Après Crash, voici Invisible, une autre novella du cycle des Contes du Soleil Noir d’Alex Jestaire. Revenons d’abord sur le concept de cette série. Il s’agit d’un ensemble de romans courts et indépendants proposant une unité d’ambiance et une même approche : un climat très sombre, un aspect fantastique et des éléments de critique sociale. Le narrateur de ces histoires est toujours « le Geek », une sorte d’informaticien underground, un hacker qui a accès à tous les réseaux de la planète.
« Je vis dans une tour d’une de vos banlieues d’Europe, peu importe laquelle – peut-être près de chez vous. Je ne sors jamais. Je mange des pizzas, je bois du soda, je demeure, nuit et jour, devant mes écrans – télévision, internet, CCTV, webcams, smartphones… Je vous ai vus chez vous – sur les réseaux sociaux – je vous connais. Je connais tout le monde. »
Invisible – Alex Jestaire
Il passe aussi une bonne partie de son temps à crawler sur les forums « borderline » du style 4chan et à analyser les données de vidéosurveillance du monde entier. Ceci afin de dénicher les meilleures histoires et de tirer au clair certaines légendes urbaines :
« Nécromancie, cybermagie, envoûtements, pouvoirs psychiques – toutes ces choses sont bien réelles, pour peu qu’on veuille bien les voir. »
Invisible – Alex Jestaire
Le Geek est donc le parfait croisement entre Mister Robot, les lone gunmen d’X-Files et le personnage interprété par Gabriel Byrne dans The end of violence… Tel est le témoin obsessionnel qui imprime sa patte aux Contes du Soleil Noir et qui donne au cycle sa voix – vitriolée, cynique et désabusée.

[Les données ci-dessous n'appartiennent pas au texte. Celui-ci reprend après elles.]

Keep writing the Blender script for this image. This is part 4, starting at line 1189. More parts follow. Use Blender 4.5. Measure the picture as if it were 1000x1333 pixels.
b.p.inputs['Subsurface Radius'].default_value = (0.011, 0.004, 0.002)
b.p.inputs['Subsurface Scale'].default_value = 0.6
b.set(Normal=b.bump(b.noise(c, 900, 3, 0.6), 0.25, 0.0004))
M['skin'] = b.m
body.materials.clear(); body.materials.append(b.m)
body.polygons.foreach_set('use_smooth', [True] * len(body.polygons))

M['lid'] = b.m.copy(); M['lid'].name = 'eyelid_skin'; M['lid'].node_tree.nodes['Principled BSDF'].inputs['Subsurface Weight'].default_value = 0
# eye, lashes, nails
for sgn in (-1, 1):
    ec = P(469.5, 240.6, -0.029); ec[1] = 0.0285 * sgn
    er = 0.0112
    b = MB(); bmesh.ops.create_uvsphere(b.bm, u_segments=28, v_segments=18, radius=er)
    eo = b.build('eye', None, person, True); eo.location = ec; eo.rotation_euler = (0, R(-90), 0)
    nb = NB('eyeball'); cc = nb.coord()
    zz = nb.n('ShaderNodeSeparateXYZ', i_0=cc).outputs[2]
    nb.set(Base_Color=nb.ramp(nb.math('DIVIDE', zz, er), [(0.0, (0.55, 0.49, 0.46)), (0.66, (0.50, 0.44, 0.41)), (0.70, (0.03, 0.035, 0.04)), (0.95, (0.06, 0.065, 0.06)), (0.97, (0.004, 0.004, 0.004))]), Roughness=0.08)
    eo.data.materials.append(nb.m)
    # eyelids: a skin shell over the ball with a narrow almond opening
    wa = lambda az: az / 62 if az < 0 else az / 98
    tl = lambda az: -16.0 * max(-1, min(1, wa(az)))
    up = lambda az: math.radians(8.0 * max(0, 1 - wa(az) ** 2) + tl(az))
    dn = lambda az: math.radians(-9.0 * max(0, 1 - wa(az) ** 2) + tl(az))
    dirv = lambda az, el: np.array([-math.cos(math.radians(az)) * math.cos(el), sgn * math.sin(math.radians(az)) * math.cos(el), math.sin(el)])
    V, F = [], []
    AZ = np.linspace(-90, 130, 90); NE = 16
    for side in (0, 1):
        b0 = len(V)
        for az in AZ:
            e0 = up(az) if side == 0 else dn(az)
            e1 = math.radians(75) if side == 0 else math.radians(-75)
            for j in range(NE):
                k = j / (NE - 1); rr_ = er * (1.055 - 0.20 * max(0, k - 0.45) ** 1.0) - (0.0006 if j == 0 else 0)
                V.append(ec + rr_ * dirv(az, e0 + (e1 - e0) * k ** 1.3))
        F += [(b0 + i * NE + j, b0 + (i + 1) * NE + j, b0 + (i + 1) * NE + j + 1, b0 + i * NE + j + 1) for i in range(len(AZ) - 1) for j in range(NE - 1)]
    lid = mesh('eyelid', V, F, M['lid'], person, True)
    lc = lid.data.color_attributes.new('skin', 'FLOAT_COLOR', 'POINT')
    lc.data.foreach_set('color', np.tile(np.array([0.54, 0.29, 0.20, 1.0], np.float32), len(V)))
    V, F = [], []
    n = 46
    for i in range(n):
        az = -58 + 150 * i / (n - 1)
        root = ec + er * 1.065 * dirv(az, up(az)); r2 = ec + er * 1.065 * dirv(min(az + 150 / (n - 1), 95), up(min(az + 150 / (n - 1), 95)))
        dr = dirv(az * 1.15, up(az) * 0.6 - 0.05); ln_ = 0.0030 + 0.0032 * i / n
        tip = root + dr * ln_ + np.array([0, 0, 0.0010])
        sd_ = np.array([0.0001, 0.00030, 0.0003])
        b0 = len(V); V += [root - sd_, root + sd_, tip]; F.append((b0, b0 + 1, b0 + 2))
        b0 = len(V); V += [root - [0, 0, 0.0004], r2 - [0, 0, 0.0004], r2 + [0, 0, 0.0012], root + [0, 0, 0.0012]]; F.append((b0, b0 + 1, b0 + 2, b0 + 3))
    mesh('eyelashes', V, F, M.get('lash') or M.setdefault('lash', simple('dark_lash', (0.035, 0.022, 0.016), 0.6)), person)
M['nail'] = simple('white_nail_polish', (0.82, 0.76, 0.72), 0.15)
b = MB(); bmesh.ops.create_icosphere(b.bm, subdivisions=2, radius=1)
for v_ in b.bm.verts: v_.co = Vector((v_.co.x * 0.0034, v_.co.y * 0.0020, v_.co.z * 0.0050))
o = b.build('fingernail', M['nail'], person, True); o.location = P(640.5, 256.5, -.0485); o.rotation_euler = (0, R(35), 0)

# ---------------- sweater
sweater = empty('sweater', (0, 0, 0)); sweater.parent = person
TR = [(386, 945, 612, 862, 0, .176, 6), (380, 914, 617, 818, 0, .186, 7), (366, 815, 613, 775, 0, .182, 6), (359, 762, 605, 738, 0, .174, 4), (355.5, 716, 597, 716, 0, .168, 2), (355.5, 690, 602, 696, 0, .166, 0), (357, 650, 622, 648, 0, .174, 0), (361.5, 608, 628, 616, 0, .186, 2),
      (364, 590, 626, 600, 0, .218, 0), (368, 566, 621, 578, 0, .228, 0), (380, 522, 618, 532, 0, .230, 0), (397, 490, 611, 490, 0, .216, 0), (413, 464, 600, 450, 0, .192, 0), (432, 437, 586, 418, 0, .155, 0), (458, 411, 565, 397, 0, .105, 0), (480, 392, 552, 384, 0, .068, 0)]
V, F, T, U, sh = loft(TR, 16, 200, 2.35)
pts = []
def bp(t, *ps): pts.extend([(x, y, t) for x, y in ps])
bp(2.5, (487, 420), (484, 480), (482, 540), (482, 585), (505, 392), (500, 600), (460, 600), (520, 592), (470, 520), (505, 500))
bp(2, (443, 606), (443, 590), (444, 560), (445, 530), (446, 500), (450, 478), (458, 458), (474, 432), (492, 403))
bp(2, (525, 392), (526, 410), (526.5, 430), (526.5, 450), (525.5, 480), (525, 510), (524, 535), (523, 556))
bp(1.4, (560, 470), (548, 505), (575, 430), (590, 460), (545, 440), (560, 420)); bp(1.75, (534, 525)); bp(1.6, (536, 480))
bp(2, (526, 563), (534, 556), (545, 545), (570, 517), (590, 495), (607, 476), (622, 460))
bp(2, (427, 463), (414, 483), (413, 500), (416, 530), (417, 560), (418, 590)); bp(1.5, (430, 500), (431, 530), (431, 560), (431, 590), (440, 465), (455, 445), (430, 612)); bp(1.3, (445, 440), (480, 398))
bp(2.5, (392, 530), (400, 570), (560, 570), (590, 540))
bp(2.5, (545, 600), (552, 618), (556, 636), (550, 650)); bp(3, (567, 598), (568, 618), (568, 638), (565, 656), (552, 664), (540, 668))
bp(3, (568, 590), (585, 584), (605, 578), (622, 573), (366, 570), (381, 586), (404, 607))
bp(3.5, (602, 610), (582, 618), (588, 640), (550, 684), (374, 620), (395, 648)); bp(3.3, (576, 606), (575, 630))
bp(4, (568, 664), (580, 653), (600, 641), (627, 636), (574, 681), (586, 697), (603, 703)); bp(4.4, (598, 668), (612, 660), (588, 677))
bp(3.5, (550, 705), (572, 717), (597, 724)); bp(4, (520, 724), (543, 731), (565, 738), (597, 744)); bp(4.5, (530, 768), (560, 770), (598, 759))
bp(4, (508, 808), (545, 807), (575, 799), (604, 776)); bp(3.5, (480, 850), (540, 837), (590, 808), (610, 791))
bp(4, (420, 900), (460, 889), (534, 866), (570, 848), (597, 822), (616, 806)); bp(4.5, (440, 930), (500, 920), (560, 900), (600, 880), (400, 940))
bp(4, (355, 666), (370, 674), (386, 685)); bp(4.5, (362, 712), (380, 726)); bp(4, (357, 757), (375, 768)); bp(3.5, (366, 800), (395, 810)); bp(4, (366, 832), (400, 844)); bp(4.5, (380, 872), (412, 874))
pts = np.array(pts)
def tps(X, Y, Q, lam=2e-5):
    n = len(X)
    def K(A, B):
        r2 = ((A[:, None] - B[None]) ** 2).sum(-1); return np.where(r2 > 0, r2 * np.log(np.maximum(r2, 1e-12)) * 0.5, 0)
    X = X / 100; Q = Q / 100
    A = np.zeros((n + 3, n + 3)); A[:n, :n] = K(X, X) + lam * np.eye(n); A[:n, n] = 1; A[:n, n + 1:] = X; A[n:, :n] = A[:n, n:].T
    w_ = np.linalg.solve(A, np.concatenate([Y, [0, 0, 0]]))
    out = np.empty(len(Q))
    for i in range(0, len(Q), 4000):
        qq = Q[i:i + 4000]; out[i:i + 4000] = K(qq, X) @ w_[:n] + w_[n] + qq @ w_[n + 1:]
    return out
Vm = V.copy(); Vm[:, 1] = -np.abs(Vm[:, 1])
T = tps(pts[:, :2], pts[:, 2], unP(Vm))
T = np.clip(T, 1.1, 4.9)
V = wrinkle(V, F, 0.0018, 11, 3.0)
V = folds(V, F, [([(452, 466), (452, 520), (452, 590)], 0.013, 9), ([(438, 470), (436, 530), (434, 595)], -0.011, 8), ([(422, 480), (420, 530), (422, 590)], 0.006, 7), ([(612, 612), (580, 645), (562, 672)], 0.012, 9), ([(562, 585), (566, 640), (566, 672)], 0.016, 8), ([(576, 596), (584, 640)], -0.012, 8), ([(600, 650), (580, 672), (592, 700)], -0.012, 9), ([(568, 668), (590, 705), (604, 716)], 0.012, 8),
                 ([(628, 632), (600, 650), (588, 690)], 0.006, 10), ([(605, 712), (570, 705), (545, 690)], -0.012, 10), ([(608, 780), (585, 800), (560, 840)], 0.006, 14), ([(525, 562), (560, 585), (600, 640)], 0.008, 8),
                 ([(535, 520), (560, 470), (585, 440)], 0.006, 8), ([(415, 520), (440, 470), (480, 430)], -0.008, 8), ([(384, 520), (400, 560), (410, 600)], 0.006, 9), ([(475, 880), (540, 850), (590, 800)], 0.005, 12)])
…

Cette fois-ci, le Geek narre le destin de Joffrey, un SDF d’origine française, avec un look de « punk-à-chien », qui dort dans les rues de Bruxelles. Le jeune homme a vécu quelques bons moments par le passé. Mais il a pas mal abusé des drogues et a vécu quelque temps à la marge, comme un funambule entre la société et le néant… et il a fini par chuter dans le vide, dans la pauvreté extrême, dans la rue. Maintenant il ne vit plus que comme ça, à mendier des cigarettes et des piécettes pour se payer des canettes de bière…
Puis un jour, il se réveille et quelque chose a changé. Il interpelle les passants comme d’habitude ; comme d’habitude ceux-ci ne répondent pas. Ne lui jettent pas un regard. Ne réagissent pas. Mais cette fois-ci, leur ignorance va encore plus loin. Il se met en travers de leur chemin et même là, ils semblent ne pas le voir. Joffrey va bientôt devoir se rendre à l’évidence : il est devenu invisible…
Alex Jestaire nous livre une fois de plus une acide satire sociale, sous la forme d’un récit punchy et troublant. J’étais curieux de voir s’il réussirait à maintenir le niveau de Crash. Vous l’aurez compris, la réponse est positive ! J’aime le style direct et décomplexé de l’auteur et j’aime le ton acerbe et l’ambiance désespérée qu’il distille dans ses histoires. Pour le moment, les Contes du Soleil Noir sont au nombre de trois, et tous aux éditions du Diable Vauvert.